Piersandra Di Matteo – Nell’inesorabilità di una bocca chiusa
in Effetti di ventriloquio. La scena contemporanea oltre il sentire le voci
Con il ventriloquio la scena si è spostata altrove, nell’incavo tra la bocca e la gola, lì dove si esercitano i limiti della carne: la voce catturata nell’inesorabilità di una bocca chiusa, incubata nel corpo della performer – una sorta di retrocessione del modus loquendi («da un dentro a un dentro») – trasforma la scena in uno spazio acustico abitato da altre presenze, quelle previste dal dramma: le sorelle Lemercier appaiono ora nella loro consistenza di fantasmi acustici, catturate nel taglio tra un interno e un esterno che agita il mondo volatile della percezione. È un modo per assumere in pieno viso la questione del testo: l’intento è quello di marginalizzare, stratificare e sovvertire la sua funzione di perno delle logiche di senso dell’azione scenica. Il ventriloquio serve a produrre faglie d’inquietudine nell’apparato che fonda il teatro di parola e la sua tradizione, facendo piazza pulita della prestazione attoriale centrata sulla voce come suggello del suo funzionamento […].

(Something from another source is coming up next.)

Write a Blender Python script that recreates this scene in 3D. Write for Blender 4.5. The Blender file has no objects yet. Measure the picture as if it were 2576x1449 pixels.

La formazione toscana dimostra di voler mettere alla prova proprio la natura “doppiamente teatrale” dell’opera, ma non si accontenta del suo doppio fondo di finzione che guarda al doppio fondo del teatro, e mette in moto ulteriori depistaggi attraverso una serie di inganni acustici. Si misura con i mulinelli d’apparenza che imprigionano Claire e Solange, ne sfrutta le stratificazioni finzionali, per alterare il piano delle evidenze in un orizzonte di valori che convocano separazione, opacità, alterità […]. Ma nella partitura dei gesti ordinari un’azione più delle altre risulta significativa, è quando l’attrice-ventriloqua, scatoletta di cerone nero alla mano, inizia a colorarsi lembi di pelle scoperta: le braccia, le dita, il taglio della bocca chiusa. È un’operazione di cancellazione del corpo che progressivamente riconsegna la presenza al buio incavo della bocca. È come se il soggetto parlante nel suo complesso venisse inghiottito, risucchiato dal pertugio buccale come lo scarico del lavandino nel famoso dipinto di Francis Bacon.